En solitario. 26.02.24.

Tú también lo has sentido en algún tiempo, estoy convencido. El muro que se va construyendo en el cielo hecho de nubes negras, la brisa fugaz como una noticia, el aire cargado de electricidad separando las cosas tras su cortina onírica. La calma tensa mientras las aves vuelan bajo, los árboles se mecen en campos de arbustos, el silencio solo espera el primer aviso del trueno para replegarse sobre sí mismo.

Me encantaba sentir esa presencia remota, antes de la furia de la tormenta. Anhelaba la llamada de esa fuerza, como si fuera una promesa y el ayer se borraría para dar paso a lo nuevo. Ese sería el momento de partir, de desenlazar la hilera de conveniencias, toda la madeja de relaciones con lo ya recorrido. Una oportunidad dorada de descansar sabiéndome otro.

Todos sentimos así, supongo. Todos nos sorprendemos de saber que los otros sienten y han aprendido a sufrir, que la existencia de los demás es ardua de aprender como un enigma. Y sin embargo nos esforzamos, aprendemos. Pero luego siempre hay un momento, una cumbre helada en la que es fácil resbalar y volver a replegarse uno. Llevo tiempo así, deshabitado, sintiendo que la lluvia fina que a veces me separaba de la realidad ha ganado consistencia y me rechaza. Trato de alcanzar la mano al otro lado, pero su corriente es más fuerte. 

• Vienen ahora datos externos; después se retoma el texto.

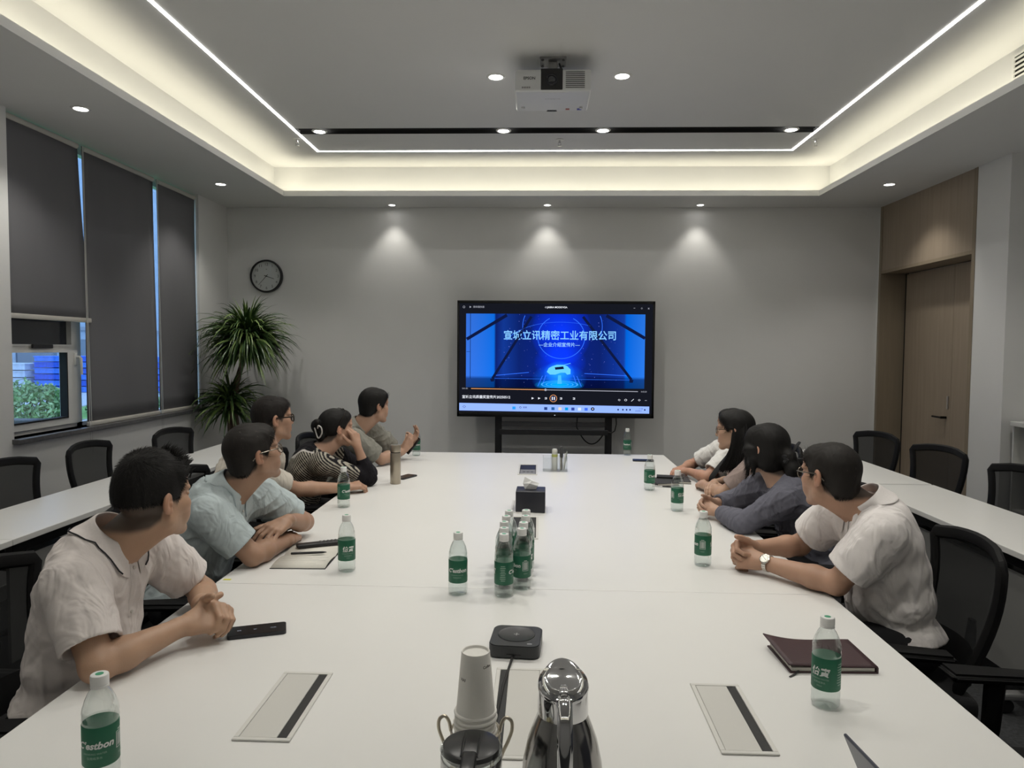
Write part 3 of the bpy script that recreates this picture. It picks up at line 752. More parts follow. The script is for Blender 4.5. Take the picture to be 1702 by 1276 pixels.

La noche cae aquí y la ciudad tampoco es amable. Los neones lucen, las sombras pasan raudas, montones de basura se acumulan en los callejones. Hay un rumor que me envuelve aunque no quiera, y las ganas temibles de una tormenta, de una furia que destartale andamios y ruinas para saber lo que queda. Y después, caminar y no parar nunca. Ver sin recordar tanto, saber sin saber que se sabe, lograrlo sin saber cómo, llegar una mañana como otro cualquiera y verlo. Haber encontrado al fin el gran río y cruzarlo bajo al auspicio confuso de un deseo ancestral. No mirar atrás. Haberse ido.